Start DATA BLOCK
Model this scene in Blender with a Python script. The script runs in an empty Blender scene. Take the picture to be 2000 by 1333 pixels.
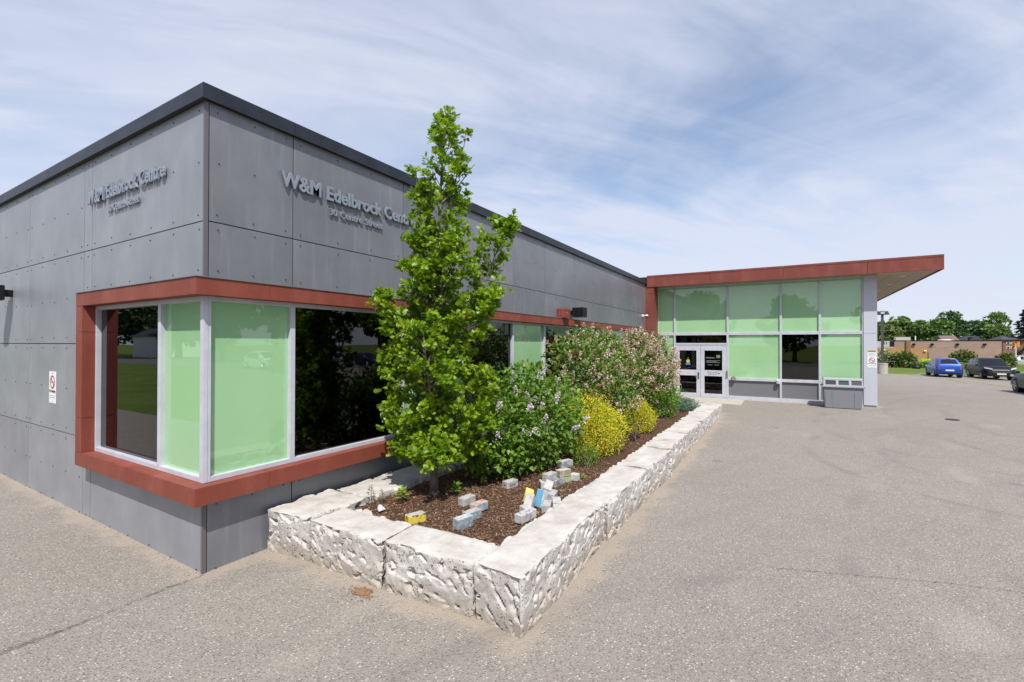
import bpy, bmesh, math, random
import numpy as np
from mathutils import Vector, Matrix, noise

random.seed(7)
rng = np.random.default_rng(11)
R = math.radians
SC = bpy.context.scene
COL = SC.collection

# ------------------------------------------------------------------ camera
YAW, PITCH, ROLL = 0.5388, 0.0067, 0.0019
cam_d = bpy.data.cameras.new('camera'); cam = bpy.data.objects.new('camera', cam_d); COL.objects.link(cam)
cam_d.sensor_width = 36.0; cam_d.lens = 904.42 / 2000 * 36.0
cam_d.clip_start = 0.05; cam_d.clip_end = 3000
_r = Vector((math.sin(YAW), -math.cos(YAW), 0)); _f = Vector((math.cos(YAW), math.sin(YAW), 0)); _u = Vector((0, 0, 1))
f2 = _f * math.cos(PITCH) + _u * math.sin(PITCH); u2 = _u * math.cos(PITCH) - _f * math.sin(PITCH)
r3 = _r * math.cos(ROLL) + u2 * math.sin(ROLL); u3 = u2 * math.cos(ROLL) - _r * math.sin(ROLL)
m = Matrix((r3, u3, -f2)).transposed().to_4x4(); m.translation = Vector((-2.506, -5.247, 2.4))
cam.matrix_world = m
SC.camera = cam

# ------------------------------------------------------------------ light
SUN = Vector((-1.12, -0.91, 2.08)).normalized()
elev = math.asin(SUN.z); azim = math.atan2(SUN.x, SUN.y)
W = bpy.data.worlds.new('World'); SC.world = W; W.use_nodes = True
nt = W.node_tree; nt.nodes.clear()
def N(t, typ, **kw):
    n = t.nodes.new(typ)
    for k, v in kw.items(): setattr(n, k, v)
    return n
wo = N(nt, 'ShaderNodeOutputWorld'); bg = N(nt, 'ShaderNodeBackground'); bg.inputs[1].default_value = 0.15
sky = N(nt, 'ShaderNodeTexSky', sky_type='NISHITA', sun_disc=False)
sky.sun_elevation = elev; sky.sun_rotation = azim; sky.altitude = 200; sky.air_density = 1.0; sky.dust_density = 0.9; sky.ozone_density = 1.6
tc = N(nt, 'ShaderNodeTexCoord')
sep = N(nt, 'ShaderNodeSeparateXYZ'); nt.links.new(tc.outputs['Generated'], sep.inputs[0])
def wm(op, a, b=None, c=None):
    n = N(nt, 'ShaderNodeMath', operation=op)
    for i, v in enumerate((a, b, c)):
        if v is None: continue
        if isinstance(v, (int, float)): n.inputs[i].default_value = v
        else: nt.links.new(v, n.inputs[i])
    return n.outputs[0]
den = wm('ADD', wm('MAXIMUM', sep.outputs[2], 0.0), 0.22)
px = wm('DIVIDE', sep.outputs[0], den); py = wm('DIVIDE', sep.outputs[1], den)
cmb = N(nt, 'ShaderNodeCombineXYZ'); nt.links.new(px, cmb.inputs[0]); nt.links.new(py, cmb.inputs[1])
def cirrus(rot, scl, nscale, dist, det, lo, hi, loc=(0, 0, 0)):
    m0 = N(nt, 'ShaderNodeMapping'); m0.inputs['Rotation'].default_value = (0, 0, rot); nt.links.new(cmb.outputs[0], m0.inputs[0])
    mp = N(nt, 'ShaderNodeMapping'); mp.inputs['Scale'].default_value = scl; mp.inputs['Location'].default_value = loc
    nt.links.new(m0.outputs[0], mp.inputs[0])
    nz = N(nt, 'ShaderNodeTexNoise'); nz.inputs['Scale'].default_value = nscale; nz.inputs['Detail'].default_value = det
    nz.inputs['Roughness'].default_value = 0.58; nz.inputs['Distortion'].default_value = dist
    nt.links.new(mp.outputs[0], nz.inputs['Vector'])
    rm = N(nt, 'ShaderNodeMapRange', interpolation_type='SMOOTHSTEP'); rm.inputs[1].default_value = lo; rm.inputs[2].default_value = hi
    nt.links.new(nz.outputs[0], rm.inputs[0]); return rm.outputs[0]
c1 = cirrus(R(46), (0.55, 1.05, 1), 1.15, 0.5, 6, 0.32, 0.60, (18.18, 11.45, 0))
c2 = cirrus(R(40), (0.55, 2.2, 1), 2.2, 0.7, 7, 0.32, 0.74, (17.65, 16.96, 0))
cm = wm('ADD', wm('MULTIPLY', wm('ADD', wm('MULTIPLY', c1, 0.62), wm('MULTIPLY', c2, 0.34)), 0.90), 0.05)
lowhaze = N(nt, 'ShaderNodeMapRange', interpolation_type='SMOOTHSTEP'); lowhaze.inputs[1].default_value = 0.0; lowhaze.inputs[2].default_value = 0.42
lowhaze.inputs[3].default_value = 0.55; lowhaze.inputs[4].default_value = 0.0
nt.links.new(sep.outputs[2], lowhaze.inputs[0])
cm = wm('MINIMUM', wm('ADD', cm, lowhaze.outputs[0]), 0.88)
mixc = N(nt, 'ShaderNodeMixRGB'); nt.links.new(cm, mixc.inputs[0]); nt.links.new(sky.outputs[0], mixc.inputs[1]); mixc.inputs[2].default_value = (4.3, 4.55, 5.4, 1)
nt.links.new(mixc.outputs[0], bg.inputs[0]); nt.links.new(bg.outputs[0], wo.inputs[0])
sd = bpy.data.lights.new('sun', 'SUN'); sd.energy = 5.0; sd.angle = R(0.55); sd.color = (1.0, 0.955, 0.89)
so = bpy.data.objects.new('sun', sd); COL.objects.link(so); so.rotation_euler = (-SUN).to_track_quat('-Z', 'Y').to_euler()
SC.view_settings.view_transform = 'Standard'; SC.view_settings.look = 'None'; SC.view_settings.gamma = 1.0
SC.view_settings.exposure = 0.2
try: SC.view_settings.use_curve_mapping = False
except Exception: pass
SC.cycles.max_bounces = 8; SC.cycles.transparent_max_bounces = 12; SC.cycles.caustics_reflective = False; SC.cycles.caustics_refractive = False
SC.cycles.sample_clamp_indirect = 6.0

# ------------------------------------------------------------------ helpers
def sstep(a, b, x):
    t = min(1, max(0, (x - a) / (b - a))); return t * t * (3 - 2 * t)
def gz(x, y):
    z = 0.2 * sstep(4, 17, x) - 0.42 * sstep(20, 48, x) - 0.7 * sstep(56, 105, x)
    z -= 0.032 * min(10, max(0, -(y + 16))) * sstep(30, 48, x) * (1 - sstep(60, 90, x))
    return z
class MB:
    def __init__(s): s.v = []; s.f = []; s.m = []
    def add(s, vs, fs, m=0):
        o = len(s.v); s.v += [tuple(q) for q in vs]
        for f in fs: s.f.append([o + i for i in f]); s.m.append(m)
        return s
    def box(s, x0, y0, z0, x1, y1, z1, m=0):
        x0, x1 = min(x0, x1), max(x0, x1); y0, y1 = min(y0, y1), max(y0, y1); z0, z1 = min(z0, z1), max(z0, z1)
        return s.add([(x0,y0,z0),(x1,y0,z0),(x1,y1,z0),(x0,y1,z0),(x0,y0,z1),(x1,y0,z1),(x1,y1,z1),(x0,y1,z1)],
                     [(3,2,1,0),(4,5,6,7),(0,1,5,4),(1,2,6,5),(2,3,7,6),(3,0,4,7)], m)
    def cyl(s, p0, p1, r0, r1=None, n=10, m=0, caps=True):
        r1 = r0 if r1 is None else r1
        p0 = Vector(p0); p1 = Vector(p1); d = (p1 - p0)
        if d.length < 1e-6: return s
        d.normalize(); a = d.orthogonal().normalized(); b = d.cross(a)
        vs = []
        for p, r in ((p0, r0), (p1, r1)):
            for i in range(n):
                t = 2 * math.pi * i / n; vs.append(p + a * (math.cos(t) * r) + b * (math.sin(t) * r))
        fs = [(i, (i + 1) % n, n + (i + 1) % n, n + i) for i in range(n)]
        if caps: fs += [tuple(range(n - 1, -1, -1)), tuple(range(n, 2 * n))]
        return s.add(vs, fs, m)
    def tube(s, pts, rad, n=7, m=0):
        for i in range(len(pts) - 1): s.cyl(pts[i], pts[i + 1], rad[i], rad[i + 1], n, m, caps=True)
        return s
    def ball(s, c, r, m=0, n=8, sq=1.0):
        c = Vector(c); vs = []; fs = []
        for j in range(n + 1):
            ph = math.pi * j / n
            for i in range(2 * n):
                th = math.pi * i / n; vs.append(c + Vector((r * math.sin(ph) * math.cos(th), r * math.sin(ph) * math.sin(th), r * sq * math.cos(ph))))
        k = 2 * n
        for j in range(n):
            for i in range(k): fs.append((j * k + i, (j + 1) * k + i, (j + 1) * k + (i + 1) % k, j * k + (i + 1) % k))
        return s.add(vs, fs, m)
    def build(s, name, mats, parent=None, smooth=False, bevel=0, seg=2):
        me = bpy.data.meshes.new(name); me.from_pydata(s.v, [], s.f)
        if not isinstance(mats, (list, tuple)): mats = [mats]
        for q in mats: me.materials.append(q)
        me.polygons.foreach_set('material_index', s.m)
        if bevel > 0 or smooth:
            bm = bmesh.new(); bm.from_mesh(me)
            if bevel > 0:
                es = [e for e in bm.edges if len(e.link_faces) == 2 and e.calc_face_angle(0) > 0.6]
                bmesh.ops.bevel(bm, geom=es, offset=bevel, segments=seg, affect='EDGES', clamp_overlap=True)
            bm.to_mesh(me); bm.free()
        if smooth: me.polygons.foreach_set('use_smooth', [True] * len(me.polygons))
        me.update()
        o = bpy.data.objects.new(name, me); COL.objects.link(o)
        if parent: o.parent = parent
        return o
def thing(name, label, cat, loc=(0, 0, 0), rz=0, group=None):
    o = bpy.data.objects.new(name, None); COL.objects.link(o); o.location = loc; o.rotation_euler = (0, 0, rz); o.empty_display_size = 0.2
    o['label'] = label; o['category'] = cat
    if group: o['group'] = group
    return o
def tag(o, label, cat, group=None):
    o['label'] = label; o['category'] = cat
    if group: o['group'] = group
    return o
def struct(o): o['kind'] = 'structure'; return o
def stuff(o, label=None, cat=None):
    o['kind'] = 'stuff'
    if label: o['label'] = label; o['category'] = cat
    return o
def dup(root, loc, rz, label, scale=None):
    r = root.copy(); COL.objects.link(r); r.location = loc; r.rotation_euler = (0, 0, rz); r['label'] = label
    if scale: r.scale = scale
    for ch in list(root.children):
        c = ch.copy(); COL.objects.link(c); c.parent = r
        for g in list(ch.children):
            d = g.copy(); COL.objects.link(d); d.parent = c
    return r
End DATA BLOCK
*PROBLEM DESCRIPTION*
Take the lines from the start of the material to the line with "SC.camera = cam", both included, and transcribe them exactly without the pictures.

*EXPECTED ANSWER*
Model this scene in Blender with a Python script. The script runs in an empty Blender scene. Take the picture to be 2000 by 1333 pixels.
import bpy, bmesh, math, random
import numpy as np
from mathutils import Vector, Matrix, noise

random.seed(7)
rng = np.random.default_rng(11)
R = math.radians
SC = bpy.context.scene
COL = SC.collection

# ------------------------------------------------------------------ camera
YAW, PITCH, ROLL = 0.5388, 0.0067, 0.0019
cam_d = bpy.data.cameras.new('camera'); cam = bpy.data.objects.new('camera', cam_d); COL.objects.link(cam)
cam_d.sensor_width = 36.0; cam_d.lens = 904.42 / 2000 * 36.0
cam_d.clip_start = 0.05; cam_d.clip_end = 3000
_r = Vector((math.sin(YAW), -math.cos(YAW), 0)); _f = Vector((math.cos(YAW), math.sin(YAW), 0)); _u = Vector((0, 0, 1))
f2 = _f * math.cos(PITCH) + _u * math.sin(PITCH); u2 = _u * math.cos(PITCH) - _f * math.sin(PITCH)
r3 = _r * math.cos(ROLL) + u2 * math.sin(ROLL); u3 = u2 * math.cos(ROLL) - _r * math.sin(ROLL)
m = Matrix((r3, u3, -f2)).transposed().to_4x4(); m.translation = Vector((-2.506, -5.247, 2.4))
cam.matrix_world = m
SC.camera = cam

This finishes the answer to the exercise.